REQUIREMENT: Up to and including the line that contains "rng = random.Random(7)", repeat each line of the data exactly, starting from the first.

-*-

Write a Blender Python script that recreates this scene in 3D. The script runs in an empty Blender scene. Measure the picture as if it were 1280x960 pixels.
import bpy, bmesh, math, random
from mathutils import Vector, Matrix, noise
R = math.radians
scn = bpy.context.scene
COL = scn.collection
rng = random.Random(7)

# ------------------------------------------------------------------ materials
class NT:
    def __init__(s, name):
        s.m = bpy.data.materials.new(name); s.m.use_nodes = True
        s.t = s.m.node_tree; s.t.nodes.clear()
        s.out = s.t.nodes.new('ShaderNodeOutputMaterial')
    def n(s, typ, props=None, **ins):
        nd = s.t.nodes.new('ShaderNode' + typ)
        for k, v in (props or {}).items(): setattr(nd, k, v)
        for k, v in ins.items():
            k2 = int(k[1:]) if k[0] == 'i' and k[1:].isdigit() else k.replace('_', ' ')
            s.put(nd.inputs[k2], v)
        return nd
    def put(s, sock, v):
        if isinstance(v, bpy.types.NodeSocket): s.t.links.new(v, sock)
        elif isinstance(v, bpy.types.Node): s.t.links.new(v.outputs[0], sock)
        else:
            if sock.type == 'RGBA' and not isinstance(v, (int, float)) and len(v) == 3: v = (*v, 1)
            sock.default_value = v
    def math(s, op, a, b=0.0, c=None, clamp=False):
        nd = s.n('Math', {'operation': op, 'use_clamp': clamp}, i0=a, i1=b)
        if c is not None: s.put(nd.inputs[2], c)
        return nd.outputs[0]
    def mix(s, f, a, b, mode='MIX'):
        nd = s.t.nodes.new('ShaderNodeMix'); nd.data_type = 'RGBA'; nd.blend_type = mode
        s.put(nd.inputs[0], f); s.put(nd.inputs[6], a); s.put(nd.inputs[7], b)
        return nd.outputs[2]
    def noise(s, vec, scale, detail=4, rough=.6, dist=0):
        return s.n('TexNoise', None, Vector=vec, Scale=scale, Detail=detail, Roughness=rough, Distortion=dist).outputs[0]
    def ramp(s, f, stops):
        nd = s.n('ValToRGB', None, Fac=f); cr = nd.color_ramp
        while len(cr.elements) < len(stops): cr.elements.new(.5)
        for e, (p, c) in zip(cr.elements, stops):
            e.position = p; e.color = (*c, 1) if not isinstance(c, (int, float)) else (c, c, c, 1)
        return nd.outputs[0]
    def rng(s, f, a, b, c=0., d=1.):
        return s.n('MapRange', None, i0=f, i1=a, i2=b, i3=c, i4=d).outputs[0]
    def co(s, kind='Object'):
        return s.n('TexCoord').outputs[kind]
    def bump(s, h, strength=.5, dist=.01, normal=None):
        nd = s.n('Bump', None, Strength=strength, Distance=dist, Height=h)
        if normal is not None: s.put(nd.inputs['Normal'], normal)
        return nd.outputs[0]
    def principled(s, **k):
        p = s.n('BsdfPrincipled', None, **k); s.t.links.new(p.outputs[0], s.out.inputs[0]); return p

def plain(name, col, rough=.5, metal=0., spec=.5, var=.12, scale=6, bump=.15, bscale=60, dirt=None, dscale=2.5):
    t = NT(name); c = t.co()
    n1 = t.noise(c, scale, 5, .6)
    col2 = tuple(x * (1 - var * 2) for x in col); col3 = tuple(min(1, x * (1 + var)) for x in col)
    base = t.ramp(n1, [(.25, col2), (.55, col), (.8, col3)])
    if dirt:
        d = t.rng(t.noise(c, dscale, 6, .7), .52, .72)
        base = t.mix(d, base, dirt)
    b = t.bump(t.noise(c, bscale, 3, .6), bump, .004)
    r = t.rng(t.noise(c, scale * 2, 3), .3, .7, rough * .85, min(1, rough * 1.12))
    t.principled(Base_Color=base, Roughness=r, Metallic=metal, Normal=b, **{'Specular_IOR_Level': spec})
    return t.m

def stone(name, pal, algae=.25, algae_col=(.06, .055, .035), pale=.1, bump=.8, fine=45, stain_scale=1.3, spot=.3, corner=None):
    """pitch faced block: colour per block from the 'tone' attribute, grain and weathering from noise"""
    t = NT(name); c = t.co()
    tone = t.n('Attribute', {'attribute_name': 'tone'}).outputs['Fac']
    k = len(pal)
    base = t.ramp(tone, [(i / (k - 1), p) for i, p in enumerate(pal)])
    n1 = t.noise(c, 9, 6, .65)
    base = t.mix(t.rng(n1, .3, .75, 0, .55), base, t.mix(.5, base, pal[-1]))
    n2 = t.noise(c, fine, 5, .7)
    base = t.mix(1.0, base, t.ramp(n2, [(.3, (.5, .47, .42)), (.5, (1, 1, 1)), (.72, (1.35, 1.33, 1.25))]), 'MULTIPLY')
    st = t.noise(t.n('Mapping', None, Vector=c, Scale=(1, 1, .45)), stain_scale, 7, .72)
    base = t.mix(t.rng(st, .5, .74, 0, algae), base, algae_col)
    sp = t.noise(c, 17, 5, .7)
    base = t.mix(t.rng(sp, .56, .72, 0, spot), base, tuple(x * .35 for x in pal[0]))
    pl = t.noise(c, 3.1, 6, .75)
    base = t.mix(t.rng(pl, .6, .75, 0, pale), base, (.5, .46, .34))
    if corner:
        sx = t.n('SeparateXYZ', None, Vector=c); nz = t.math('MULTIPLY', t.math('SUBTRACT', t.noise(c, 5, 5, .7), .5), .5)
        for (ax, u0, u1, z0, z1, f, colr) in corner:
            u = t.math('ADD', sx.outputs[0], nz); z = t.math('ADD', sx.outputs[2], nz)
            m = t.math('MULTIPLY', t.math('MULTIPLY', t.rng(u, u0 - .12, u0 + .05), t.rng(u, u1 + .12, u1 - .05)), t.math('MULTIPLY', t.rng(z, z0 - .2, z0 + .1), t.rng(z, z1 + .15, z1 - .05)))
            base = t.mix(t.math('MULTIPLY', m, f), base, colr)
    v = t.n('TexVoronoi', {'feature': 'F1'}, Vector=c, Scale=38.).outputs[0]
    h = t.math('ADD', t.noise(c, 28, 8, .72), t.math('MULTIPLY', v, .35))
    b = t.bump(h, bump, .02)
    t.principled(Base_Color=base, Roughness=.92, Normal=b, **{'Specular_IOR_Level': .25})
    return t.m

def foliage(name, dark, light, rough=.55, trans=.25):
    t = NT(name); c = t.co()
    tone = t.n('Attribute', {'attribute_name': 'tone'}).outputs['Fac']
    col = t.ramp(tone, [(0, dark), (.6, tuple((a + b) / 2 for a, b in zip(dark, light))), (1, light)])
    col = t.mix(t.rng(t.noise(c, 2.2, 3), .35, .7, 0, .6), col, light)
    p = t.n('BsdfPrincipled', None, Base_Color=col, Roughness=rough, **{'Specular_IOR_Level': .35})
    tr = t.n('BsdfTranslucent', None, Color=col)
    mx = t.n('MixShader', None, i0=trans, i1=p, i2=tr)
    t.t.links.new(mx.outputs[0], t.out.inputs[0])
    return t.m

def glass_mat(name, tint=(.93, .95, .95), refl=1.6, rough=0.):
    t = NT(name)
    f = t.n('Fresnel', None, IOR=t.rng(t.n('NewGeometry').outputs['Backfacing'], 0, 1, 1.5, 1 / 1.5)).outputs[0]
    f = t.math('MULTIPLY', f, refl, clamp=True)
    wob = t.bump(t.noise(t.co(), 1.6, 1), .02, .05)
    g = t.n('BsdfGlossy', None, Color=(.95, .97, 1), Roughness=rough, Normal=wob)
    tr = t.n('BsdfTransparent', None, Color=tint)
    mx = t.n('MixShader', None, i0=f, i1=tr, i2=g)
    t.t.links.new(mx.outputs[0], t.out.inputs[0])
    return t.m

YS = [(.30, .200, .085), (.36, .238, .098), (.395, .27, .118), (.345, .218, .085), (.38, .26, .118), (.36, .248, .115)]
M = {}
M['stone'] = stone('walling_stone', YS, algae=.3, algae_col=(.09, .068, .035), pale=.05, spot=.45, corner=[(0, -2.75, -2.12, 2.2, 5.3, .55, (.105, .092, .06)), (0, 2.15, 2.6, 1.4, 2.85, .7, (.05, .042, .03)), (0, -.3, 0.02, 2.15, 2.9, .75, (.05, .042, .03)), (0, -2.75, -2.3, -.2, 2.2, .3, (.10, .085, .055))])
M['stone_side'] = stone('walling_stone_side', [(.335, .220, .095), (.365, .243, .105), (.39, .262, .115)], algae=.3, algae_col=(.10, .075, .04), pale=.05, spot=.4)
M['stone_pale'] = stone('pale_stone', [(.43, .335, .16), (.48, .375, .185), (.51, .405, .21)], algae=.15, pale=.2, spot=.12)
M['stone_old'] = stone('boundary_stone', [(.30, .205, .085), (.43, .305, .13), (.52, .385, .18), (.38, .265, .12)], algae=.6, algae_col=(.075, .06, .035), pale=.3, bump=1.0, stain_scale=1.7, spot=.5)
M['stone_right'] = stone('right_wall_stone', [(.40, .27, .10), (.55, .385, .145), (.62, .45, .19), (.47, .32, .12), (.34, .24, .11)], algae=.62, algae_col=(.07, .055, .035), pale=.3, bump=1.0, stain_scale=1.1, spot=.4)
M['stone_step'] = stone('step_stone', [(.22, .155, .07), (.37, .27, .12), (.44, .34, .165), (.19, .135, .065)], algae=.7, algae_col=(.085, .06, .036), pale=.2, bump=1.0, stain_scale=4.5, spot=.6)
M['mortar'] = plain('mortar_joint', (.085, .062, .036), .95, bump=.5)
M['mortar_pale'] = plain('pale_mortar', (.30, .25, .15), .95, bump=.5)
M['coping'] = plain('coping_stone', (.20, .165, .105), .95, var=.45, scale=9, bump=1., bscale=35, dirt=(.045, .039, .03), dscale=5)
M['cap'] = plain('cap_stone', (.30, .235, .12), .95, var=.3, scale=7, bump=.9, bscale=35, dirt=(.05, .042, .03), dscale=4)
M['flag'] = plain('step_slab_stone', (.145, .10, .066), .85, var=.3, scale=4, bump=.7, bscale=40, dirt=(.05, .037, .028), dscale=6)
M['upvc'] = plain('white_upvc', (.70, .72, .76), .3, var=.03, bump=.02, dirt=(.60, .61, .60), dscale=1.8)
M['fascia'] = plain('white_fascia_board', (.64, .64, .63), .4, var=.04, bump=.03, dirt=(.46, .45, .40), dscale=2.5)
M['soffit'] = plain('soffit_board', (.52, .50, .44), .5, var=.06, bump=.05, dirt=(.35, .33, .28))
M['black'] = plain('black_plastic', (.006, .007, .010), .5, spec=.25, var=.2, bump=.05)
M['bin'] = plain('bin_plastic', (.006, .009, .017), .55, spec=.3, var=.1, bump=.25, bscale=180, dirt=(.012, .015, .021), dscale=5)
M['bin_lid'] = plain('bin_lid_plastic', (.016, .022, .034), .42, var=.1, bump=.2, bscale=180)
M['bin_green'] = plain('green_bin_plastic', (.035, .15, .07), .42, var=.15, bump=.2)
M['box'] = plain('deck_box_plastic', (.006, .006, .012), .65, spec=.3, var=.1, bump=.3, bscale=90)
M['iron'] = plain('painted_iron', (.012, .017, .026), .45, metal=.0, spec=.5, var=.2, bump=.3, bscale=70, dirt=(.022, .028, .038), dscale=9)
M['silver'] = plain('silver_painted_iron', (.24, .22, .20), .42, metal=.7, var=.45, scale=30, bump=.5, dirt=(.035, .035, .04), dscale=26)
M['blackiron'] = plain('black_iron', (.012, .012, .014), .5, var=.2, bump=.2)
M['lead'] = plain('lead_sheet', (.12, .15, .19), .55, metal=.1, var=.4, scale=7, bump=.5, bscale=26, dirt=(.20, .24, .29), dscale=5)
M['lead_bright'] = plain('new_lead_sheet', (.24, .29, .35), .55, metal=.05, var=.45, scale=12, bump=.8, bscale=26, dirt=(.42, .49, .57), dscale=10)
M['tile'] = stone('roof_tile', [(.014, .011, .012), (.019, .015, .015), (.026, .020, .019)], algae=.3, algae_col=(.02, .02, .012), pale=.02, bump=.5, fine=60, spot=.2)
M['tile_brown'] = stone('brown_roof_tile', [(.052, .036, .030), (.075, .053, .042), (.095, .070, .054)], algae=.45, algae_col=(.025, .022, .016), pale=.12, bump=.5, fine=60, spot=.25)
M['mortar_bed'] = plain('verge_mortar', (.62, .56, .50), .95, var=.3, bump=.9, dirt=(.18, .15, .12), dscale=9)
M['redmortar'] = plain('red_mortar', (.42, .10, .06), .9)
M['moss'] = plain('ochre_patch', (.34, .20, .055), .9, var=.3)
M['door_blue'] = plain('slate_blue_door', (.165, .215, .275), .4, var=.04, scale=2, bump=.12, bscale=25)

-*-

ANSWER TO THIS TASK:
Write a Blender Python script that recreates this scene in 3D. The script runs in an empty Blender scene. Measure the picture as if it were 1280x960 pixels.
import bpy, bmesh, math, random
from mathutils import Vector, Matrix, noise
R = math.radians
scn = bpy.context.scene
COL = scn.collection
rng = random.Random(7)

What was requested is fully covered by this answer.